§ Exercise material
## start
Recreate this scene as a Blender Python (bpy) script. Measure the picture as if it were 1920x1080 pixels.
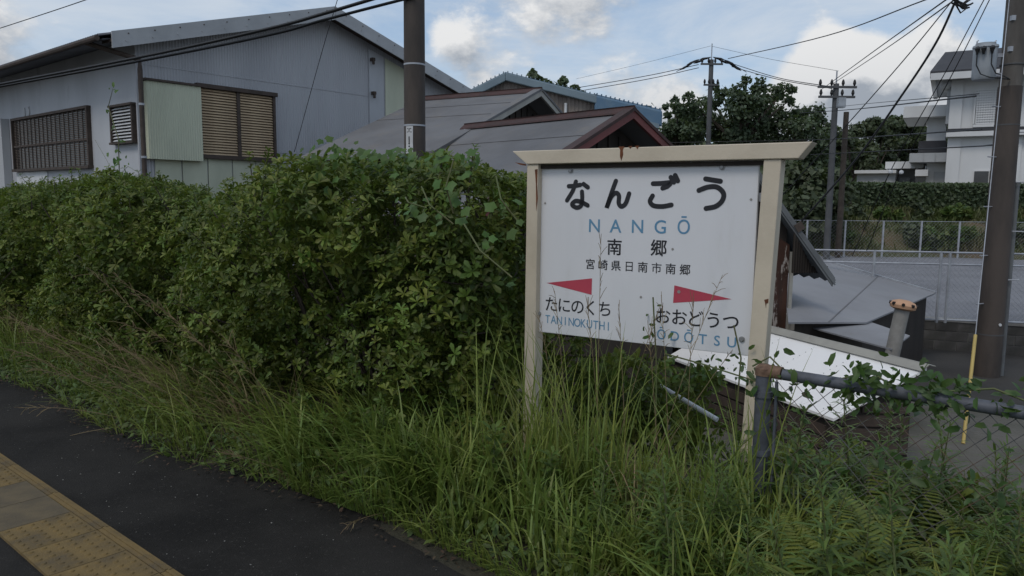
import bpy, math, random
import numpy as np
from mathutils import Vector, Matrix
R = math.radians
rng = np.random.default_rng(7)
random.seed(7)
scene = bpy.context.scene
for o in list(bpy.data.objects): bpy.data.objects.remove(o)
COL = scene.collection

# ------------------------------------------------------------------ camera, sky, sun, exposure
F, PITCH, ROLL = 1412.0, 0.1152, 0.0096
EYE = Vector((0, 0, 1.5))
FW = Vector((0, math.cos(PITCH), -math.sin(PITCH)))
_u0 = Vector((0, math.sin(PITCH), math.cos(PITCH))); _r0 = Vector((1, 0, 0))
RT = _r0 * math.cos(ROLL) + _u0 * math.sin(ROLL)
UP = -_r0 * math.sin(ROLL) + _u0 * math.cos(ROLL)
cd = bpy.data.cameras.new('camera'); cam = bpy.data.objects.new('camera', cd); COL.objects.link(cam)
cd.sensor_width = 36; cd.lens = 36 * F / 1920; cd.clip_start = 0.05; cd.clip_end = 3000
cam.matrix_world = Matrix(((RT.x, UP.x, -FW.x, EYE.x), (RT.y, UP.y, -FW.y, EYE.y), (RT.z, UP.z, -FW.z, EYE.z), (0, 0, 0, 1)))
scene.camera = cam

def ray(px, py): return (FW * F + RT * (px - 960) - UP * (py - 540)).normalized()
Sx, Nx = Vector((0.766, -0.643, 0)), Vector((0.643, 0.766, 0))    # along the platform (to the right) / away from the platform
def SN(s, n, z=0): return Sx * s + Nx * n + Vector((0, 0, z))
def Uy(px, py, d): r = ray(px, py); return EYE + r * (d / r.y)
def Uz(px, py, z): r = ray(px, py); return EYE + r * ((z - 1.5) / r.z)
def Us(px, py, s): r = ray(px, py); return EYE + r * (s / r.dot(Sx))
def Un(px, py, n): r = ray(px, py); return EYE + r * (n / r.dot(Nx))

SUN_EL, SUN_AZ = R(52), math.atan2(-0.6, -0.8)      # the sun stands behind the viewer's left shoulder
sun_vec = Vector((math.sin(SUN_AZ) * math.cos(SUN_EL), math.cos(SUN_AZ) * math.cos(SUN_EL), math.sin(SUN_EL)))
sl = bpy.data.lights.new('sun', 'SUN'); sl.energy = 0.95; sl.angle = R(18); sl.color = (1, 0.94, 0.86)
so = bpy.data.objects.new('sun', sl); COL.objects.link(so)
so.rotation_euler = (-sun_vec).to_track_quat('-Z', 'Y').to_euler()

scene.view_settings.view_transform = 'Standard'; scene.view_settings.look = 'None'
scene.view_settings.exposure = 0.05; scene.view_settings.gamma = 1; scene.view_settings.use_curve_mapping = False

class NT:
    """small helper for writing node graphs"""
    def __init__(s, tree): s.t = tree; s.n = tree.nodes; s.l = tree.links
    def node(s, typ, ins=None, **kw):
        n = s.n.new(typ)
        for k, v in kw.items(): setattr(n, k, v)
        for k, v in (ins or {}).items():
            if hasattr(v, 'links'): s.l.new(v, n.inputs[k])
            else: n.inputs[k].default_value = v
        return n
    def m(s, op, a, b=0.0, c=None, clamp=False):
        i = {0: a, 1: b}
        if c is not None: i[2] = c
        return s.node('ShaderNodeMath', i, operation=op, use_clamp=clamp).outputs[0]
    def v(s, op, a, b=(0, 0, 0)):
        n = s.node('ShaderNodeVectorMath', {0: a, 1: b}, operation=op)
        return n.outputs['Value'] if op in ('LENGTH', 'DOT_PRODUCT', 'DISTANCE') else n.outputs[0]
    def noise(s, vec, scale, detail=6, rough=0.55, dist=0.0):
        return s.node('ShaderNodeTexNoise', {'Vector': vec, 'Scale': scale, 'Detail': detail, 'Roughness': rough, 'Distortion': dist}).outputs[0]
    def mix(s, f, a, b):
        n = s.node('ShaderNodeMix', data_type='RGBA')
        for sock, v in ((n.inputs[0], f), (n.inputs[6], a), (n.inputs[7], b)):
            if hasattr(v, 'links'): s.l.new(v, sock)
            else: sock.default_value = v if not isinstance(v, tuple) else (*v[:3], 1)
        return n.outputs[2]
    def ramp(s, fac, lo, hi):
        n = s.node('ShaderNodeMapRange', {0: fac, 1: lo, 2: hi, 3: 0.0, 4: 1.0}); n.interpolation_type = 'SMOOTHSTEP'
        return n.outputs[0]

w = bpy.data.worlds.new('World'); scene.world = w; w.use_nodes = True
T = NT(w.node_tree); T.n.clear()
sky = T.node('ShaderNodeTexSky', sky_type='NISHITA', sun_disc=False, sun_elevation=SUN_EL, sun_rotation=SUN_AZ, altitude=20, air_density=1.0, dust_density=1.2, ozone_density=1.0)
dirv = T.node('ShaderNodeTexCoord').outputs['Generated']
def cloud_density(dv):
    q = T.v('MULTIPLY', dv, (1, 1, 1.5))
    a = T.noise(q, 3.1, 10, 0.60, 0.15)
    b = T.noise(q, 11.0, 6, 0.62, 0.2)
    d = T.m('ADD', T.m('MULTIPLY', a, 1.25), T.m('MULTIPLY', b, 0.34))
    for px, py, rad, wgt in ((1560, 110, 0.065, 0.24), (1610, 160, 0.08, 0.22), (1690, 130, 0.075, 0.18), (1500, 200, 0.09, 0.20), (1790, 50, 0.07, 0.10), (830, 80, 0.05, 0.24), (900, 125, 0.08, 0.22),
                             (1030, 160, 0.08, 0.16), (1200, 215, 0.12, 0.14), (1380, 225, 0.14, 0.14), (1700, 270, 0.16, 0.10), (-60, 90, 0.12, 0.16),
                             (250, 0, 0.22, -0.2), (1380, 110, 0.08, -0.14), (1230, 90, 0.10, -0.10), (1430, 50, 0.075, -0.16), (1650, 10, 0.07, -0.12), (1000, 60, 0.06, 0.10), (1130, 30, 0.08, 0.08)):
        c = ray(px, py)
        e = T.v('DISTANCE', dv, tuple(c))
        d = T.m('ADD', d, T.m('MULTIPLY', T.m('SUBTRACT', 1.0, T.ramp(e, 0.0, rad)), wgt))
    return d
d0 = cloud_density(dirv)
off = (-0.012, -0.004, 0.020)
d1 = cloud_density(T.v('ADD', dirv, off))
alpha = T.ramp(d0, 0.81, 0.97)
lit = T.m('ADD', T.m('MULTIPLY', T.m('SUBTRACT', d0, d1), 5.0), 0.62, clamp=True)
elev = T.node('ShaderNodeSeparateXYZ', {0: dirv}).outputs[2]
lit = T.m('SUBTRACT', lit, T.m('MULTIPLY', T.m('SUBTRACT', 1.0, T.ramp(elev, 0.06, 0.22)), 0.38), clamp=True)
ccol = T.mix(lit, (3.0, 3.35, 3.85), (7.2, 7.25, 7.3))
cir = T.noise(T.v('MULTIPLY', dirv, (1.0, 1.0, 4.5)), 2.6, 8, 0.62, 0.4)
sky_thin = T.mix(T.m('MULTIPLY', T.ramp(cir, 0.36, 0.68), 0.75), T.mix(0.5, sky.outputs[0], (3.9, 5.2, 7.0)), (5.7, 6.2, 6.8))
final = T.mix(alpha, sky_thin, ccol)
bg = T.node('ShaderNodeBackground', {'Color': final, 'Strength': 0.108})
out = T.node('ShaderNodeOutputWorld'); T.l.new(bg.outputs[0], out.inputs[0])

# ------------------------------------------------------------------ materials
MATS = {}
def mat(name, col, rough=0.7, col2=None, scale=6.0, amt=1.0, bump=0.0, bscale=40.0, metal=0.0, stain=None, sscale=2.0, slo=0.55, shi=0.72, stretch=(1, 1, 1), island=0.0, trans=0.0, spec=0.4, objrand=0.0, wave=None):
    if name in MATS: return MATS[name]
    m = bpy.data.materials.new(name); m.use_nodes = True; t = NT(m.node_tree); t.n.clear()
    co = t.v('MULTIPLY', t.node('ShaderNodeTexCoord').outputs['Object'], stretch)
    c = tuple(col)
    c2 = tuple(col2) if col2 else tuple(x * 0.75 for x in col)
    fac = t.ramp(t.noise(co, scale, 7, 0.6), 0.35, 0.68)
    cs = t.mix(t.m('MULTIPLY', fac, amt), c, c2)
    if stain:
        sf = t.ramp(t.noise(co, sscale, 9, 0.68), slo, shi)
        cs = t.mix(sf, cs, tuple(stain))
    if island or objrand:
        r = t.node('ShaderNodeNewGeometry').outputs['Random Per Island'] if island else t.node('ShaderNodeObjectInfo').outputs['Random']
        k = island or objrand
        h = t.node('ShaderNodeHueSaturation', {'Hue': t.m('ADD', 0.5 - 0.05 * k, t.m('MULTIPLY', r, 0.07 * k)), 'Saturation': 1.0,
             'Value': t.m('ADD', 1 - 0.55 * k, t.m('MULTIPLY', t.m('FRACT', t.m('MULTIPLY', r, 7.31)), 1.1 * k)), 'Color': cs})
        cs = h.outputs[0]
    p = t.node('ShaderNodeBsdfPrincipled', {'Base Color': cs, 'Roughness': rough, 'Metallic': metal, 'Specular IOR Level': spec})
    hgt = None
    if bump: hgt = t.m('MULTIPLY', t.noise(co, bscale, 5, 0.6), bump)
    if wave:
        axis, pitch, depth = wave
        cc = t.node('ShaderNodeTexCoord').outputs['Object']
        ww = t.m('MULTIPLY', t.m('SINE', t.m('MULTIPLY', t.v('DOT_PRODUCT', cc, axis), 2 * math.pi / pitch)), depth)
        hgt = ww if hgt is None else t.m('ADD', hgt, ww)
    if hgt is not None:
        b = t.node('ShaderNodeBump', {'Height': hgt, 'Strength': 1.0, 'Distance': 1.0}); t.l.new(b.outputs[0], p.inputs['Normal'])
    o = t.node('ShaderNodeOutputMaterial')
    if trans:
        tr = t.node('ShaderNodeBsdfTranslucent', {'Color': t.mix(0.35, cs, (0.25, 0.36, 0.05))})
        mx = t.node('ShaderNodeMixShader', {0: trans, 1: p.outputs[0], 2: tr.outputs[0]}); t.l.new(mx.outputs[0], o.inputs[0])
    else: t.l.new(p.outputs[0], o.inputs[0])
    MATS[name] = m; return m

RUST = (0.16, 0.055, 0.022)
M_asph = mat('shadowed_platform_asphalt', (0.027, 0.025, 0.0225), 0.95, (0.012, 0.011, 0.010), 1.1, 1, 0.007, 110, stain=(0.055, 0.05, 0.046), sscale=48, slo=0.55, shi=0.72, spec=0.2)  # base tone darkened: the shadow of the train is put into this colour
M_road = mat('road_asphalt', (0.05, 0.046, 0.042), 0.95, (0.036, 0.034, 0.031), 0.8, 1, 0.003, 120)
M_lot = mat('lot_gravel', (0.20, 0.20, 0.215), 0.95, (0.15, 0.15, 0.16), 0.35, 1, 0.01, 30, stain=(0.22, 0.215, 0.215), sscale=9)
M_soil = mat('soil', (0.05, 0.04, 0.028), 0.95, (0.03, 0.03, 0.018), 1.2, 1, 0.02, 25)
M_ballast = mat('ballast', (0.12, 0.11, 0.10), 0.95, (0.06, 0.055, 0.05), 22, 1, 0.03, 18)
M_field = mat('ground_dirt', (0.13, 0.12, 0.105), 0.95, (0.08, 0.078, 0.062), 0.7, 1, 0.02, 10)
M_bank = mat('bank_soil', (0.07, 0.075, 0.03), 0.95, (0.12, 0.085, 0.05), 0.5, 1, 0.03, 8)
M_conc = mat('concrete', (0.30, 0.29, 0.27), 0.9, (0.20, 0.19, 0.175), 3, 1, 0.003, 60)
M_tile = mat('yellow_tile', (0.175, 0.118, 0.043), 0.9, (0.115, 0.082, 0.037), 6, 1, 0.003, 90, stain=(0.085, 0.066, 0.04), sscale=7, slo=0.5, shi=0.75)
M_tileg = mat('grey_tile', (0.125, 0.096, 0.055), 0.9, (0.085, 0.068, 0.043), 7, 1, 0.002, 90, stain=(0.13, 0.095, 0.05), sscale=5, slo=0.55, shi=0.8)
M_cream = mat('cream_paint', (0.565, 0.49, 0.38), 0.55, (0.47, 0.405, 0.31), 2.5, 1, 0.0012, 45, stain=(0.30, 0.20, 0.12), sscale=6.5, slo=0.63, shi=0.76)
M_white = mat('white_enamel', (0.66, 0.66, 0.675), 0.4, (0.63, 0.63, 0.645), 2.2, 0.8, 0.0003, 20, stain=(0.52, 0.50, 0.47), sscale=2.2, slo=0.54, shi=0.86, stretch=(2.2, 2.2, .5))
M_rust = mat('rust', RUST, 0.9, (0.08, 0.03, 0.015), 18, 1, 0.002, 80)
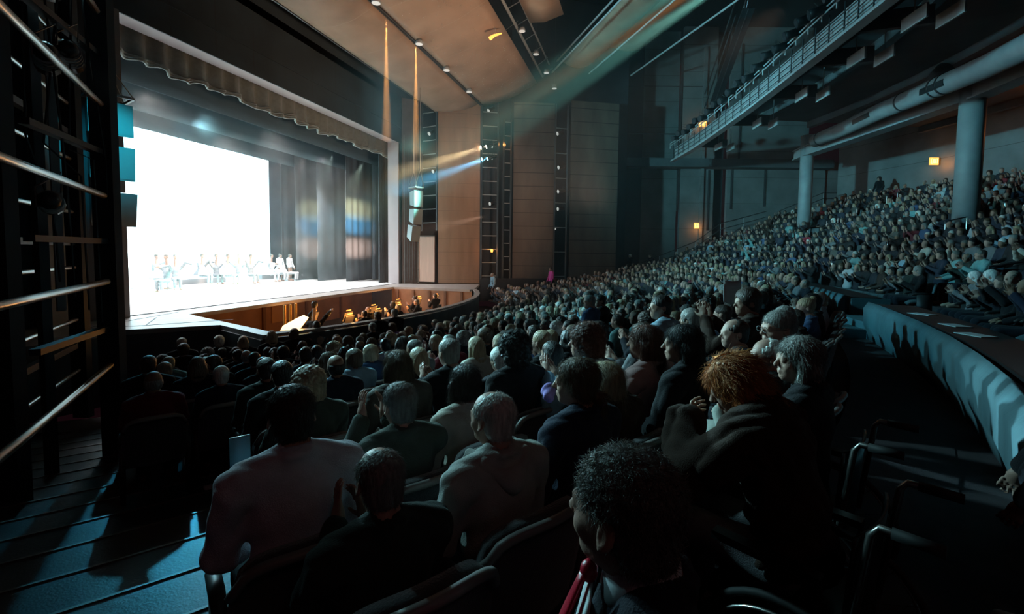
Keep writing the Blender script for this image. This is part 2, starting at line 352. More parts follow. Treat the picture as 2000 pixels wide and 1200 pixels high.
## end
§ Directions
Pictures are excluded: retype only the lines from the beginning of the listing above through the line with "COL = scene.collection", both included.

§ Response
Recreate this scene as a Blender Python (bpy) script. Measure the picture as if it were 1920x1080 pixels.
import bpy, math, random
import numpy as np
from mathutils import Vector, Matrix
R = math.radians
rng = np.random.default_rng(7)
random.seed(7)
scene = bpy.context.scene
for o in list(bpy.data.objects): bpy.data.objects.remove(o)
COL = scene.collection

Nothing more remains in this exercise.